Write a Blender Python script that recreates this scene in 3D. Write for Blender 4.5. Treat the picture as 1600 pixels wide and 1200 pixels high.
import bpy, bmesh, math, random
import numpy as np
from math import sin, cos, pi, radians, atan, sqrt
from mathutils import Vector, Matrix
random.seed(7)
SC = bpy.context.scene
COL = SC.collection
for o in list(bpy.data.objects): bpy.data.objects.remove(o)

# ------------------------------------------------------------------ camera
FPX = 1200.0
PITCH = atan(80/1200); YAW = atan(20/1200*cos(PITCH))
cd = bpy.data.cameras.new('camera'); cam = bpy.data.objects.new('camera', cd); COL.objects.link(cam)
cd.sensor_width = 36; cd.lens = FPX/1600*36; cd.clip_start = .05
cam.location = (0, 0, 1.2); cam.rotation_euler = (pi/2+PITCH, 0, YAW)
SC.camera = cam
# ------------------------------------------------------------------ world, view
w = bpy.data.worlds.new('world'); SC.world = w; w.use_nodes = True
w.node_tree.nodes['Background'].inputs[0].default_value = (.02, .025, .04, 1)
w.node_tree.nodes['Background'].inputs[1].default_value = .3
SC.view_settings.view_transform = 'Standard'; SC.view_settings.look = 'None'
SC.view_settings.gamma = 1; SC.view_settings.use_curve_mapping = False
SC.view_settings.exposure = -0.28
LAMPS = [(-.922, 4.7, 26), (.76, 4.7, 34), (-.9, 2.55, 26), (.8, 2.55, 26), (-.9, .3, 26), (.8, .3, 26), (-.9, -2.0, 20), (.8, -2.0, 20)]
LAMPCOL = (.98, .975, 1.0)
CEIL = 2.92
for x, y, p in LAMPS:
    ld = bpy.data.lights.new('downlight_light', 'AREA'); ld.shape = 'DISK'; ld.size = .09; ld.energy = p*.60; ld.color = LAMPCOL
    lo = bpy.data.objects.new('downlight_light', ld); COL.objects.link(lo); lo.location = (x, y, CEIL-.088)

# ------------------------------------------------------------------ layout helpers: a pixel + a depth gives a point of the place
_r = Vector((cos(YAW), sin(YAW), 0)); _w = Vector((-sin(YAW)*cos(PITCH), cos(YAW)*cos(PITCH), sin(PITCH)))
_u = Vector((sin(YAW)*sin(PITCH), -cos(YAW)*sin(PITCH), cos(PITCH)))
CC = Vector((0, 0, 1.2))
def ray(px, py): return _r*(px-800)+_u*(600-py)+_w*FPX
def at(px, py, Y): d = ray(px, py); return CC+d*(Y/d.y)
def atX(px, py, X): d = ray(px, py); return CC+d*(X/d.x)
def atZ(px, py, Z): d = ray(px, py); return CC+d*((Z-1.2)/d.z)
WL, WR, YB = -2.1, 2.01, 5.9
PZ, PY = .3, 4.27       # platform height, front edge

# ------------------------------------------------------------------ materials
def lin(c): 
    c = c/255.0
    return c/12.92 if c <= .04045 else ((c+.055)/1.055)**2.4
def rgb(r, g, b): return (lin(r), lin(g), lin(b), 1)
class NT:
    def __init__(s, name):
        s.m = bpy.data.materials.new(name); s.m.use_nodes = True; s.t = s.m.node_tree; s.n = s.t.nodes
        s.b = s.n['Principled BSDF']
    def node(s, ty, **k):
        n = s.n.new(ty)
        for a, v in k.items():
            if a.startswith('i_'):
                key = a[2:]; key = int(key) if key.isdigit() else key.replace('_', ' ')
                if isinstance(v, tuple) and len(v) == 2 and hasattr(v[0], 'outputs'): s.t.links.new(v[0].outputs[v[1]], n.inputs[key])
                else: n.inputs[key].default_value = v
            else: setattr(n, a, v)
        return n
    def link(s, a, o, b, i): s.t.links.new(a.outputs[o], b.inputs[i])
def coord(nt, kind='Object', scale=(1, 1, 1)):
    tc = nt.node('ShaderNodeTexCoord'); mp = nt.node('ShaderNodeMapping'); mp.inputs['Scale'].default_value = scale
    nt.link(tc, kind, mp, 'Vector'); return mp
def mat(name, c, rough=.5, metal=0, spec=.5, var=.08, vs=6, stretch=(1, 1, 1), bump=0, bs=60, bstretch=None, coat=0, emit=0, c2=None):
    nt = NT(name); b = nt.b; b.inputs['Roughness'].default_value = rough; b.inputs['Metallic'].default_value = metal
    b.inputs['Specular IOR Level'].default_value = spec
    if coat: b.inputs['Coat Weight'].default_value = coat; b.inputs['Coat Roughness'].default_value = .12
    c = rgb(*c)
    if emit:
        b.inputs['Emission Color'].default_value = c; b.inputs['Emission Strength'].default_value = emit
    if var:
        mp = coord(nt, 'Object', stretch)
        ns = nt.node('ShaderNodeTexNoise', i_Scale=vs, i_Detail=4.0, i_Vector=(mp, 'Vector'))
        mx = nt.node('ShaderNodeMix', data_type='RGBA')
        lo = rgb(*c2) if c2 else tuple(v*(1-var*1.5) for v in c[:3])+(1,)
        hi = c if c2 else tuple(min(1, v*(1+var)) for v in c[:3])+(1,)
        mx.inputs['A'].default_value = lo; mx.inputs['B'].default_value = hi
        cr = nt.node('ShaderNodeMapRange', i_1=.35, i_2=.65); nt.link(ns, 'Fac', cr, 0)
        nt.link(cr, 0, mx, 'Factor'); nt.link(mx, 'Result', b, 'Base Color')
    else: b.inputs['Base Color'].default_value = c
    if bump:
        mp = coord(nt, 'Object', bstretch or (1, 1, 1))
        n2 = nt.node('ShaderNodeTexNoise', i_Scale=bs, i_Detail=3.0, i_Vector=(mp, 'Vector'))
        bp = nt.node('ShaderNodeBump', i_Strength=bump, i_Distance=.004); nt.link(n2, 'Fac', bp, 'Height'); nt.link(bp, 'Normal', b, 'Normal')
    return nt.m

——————

[PROMPT] Transcribe the data above in full, exactly.

[TASK RESPONSE]
Write a Blender Python script that recreates this scene in 3D. Write for Blender 4.5. Treat the picture as 1600 pixels wide and 1200 pixels high.
import bpy, bmesh, math, random
import numpy as np
from math import sin, cos, pi, radians, atan, sqrt
from mathutils import Vector, Matrix
random.seed(7)
SC = bpy.context.scene
COL = SC.collection
for o in list(bpy.data.objects): bpy.data.objects.remove(o)

# ------------------------------------------------------------------ camera
FPX = 1200.0
PITCH = atan(80/1200); YAW = atan(20/1200*cos(PITCH))
cd = bpy.data.cameras.new('camera'); cam = bpy.data.objects.new('camera', cd); COL.objects.link(cam)
cd.sensor_width = 36; cd.lens = FPX/1600*36; cd.clip_start = .05
cam.location = (0, 0, 1.2); cam.rotation_euler = (pi/2+PITCH, 0, YAW)
SC.camera = cam
# ------------------------------------------------------------------ world, view
w = bpy.data.worlds.new('world'); SC.world = w; w.use_nodes = True
w.node_tree.nodes['Background'].inputs[0].default_value = (.02, .025, .04, 1)
w.node_tree.nodes['Background'].inputs[1].default_value = .3
SC.view_settings.view_transform = 'Standard'; SC.view_settings.look = 'None'
SC.view_settings.gamma = 1; SC.view_settings.use_curve_mapping = False
SC.view_settings.exposure = -0.28
LAMPS = [(-.922, 4.7, 26), (.76, 4.7, 34), (-.9, 2.55, 26), (.8, 2.55, 26), (-.9, .3, 26), (.8, .3, 26), (-.9, -2.0, 20), (.8, -2.0, 20)]
LAMPCOL = (.98, .975, 1.0)
CEIL = 2.92
for x, y, p in LAMPS:
    ld = bpy.data.lights.new('downlight_light', 'AREA'); ld.shape = 'DISK'; ld.size = .09; ld.energy = p*.60; ld.color = LAMPCOL
    lo = bpy.data.objects.new('downlight_light', ld); COL.objects.link(lo); lo.location = (x, y, CEIL-.088)

# ------------------------------------------------------------------ layout helpers: a pixel + a depth gives a point of the place
_r = Vector((cos(YAW), sin(YAW), 0)); _w = Vector((-sin(YAW)*cos(PITCH), cos(YAW)*cos(PITCH), sin(PITCH)))
_u = Vector((sin(YAW)*sin(PITCH), -cos(YAW)*sin(PITCH), cos(PITCH)))
CC = Vector((0, 0, 1.2))
def ray(px, py): return _r*(px-800)+_u*(600-py)+_w*FPX
def at(px, py, Y): d = ray(px, py); return CC+d*(Y/d.y)
def atX(px, py, X): d = ray(px, py); return CC+d*(X/d.x)
def atZ(px, py, Z): d = ray(px, py); return CC+d*((Z-1.2)/d.z)
WL, WR, YB = -2.1, 2.01, 5.9
PZ, PY = .3, 4.27       # platform height, front edge

# ------------------------------------------------------------------ materials
def lin(c): 
    c = c/255.0
    return c/12.92 if c <= .04045 else ((c+.055)/1.055)**2.4
def rgb(r, g, b): return (lin(r), lin(g), lin(b), 1)
class NT:
    def __init__(s, name):
        s.m = bpy.data.materials.new(name); s.m.use_nodes = True; s.t = s.m.node_tree; s.n = s.t.nodes
        s.b = s.n['Principled BSDF']
    def node(s, ty, **k):
        n = s.n.new(ty)
        for a, v in k.items():
            if a.startswith('i_'):
                key = a[2:]; key = int(key) if key.isdigit() else key.replace('_', ' ')
                if isinstance(v, tuple) and len(v) == 2 and hasattr(v[0], 'outputs'): s.t.links.new(v[0].outputs[v[1]], n.inputs[key])
                else: n.inputs[key].default_value = v
            else: setattr(n, a, v)
        return n
    def link(s, a, o, b, i): s.t.links.new(a.outputs[o], b.inputs[i])
def coord(nt, kind='Object', scale=(1, 1, 1)):
    tc = nt.node('ShaderNodeTexCoord'); mp = nt.node('ShaderNodeMapping'); mp.inputs['Scale'].default_value = scale
    nt.link(tc, kind, mp, 'Vector'); return mp
def mat(name, c, rough=.5, metal=0, spec=.5, var=.08, vs=6, stretch=(1, 1, 1), bump=0, bs=60, bstretch=None, coat=0, emit=0, c2=None):
    nt = NT(name); b = nt.b; b.inputs['Roughness'].default_value = rough; b.inputs['Metallic'].default_value = metal
    b.inputs['Specular IOR Level'].default_value = spec
    if coat: b.inputs['Coat Weight'].default_value = coat; b.inputs['Coat Roughness'].default_value = .12
    c = rgb(*c)
    if emit:
        b.inputs['Emission Color'].default_value = c; b.inputs['Emission Strength'].default_value = emit
    if var:
        mp = coord(nt, 'Object', stretch)
        ns = nt.node('ShaderNodeTexNoise', i_Scale=vs, i_Detail=4.0, i_Vector=(mp, 'Vector'))
        mx = nt.node('ShaderNodeMix', data_type='RGBA')
        lo = rgb(*c2) if c2 else tuple(v*(1-var*1.5) for v in c[:3])+(1,)
        hi = c if c2 else tuple(min(1, v*(1+var)) for v in c[:3])+(1,)
        mx.inputs['A'].default_value = lo; mx.inputs['B'].default_value = hi
        cr = nt.node('ShaderNodeMapRange', i_1=.35, i_2=.65); nt.link(ns, 'Fac', cr, 0)
        nt.link(cr, 0, mx, 'Factor'); nt.link(mx, 'Result', b, 'Base Color')
    else: b.inputs['Base Color'].default_value = c
    if bump:
        mp = coord(nt, 'Object', bstretch or (1, 1, 1))
        n2 = nt.node('ShaderNodeTexNoise', i_Scale=bs, i_Detail=3.0, i_Vector=(mp, 'Vector'))
        bp = nt.node('ShaderNodeBump', i_Strength=bump, i_Distance=.004); nt.link(n2, 'Fac', bp, 'Height'); nt.link(bp, 'Normal', b, 'Normal')
    return nt.m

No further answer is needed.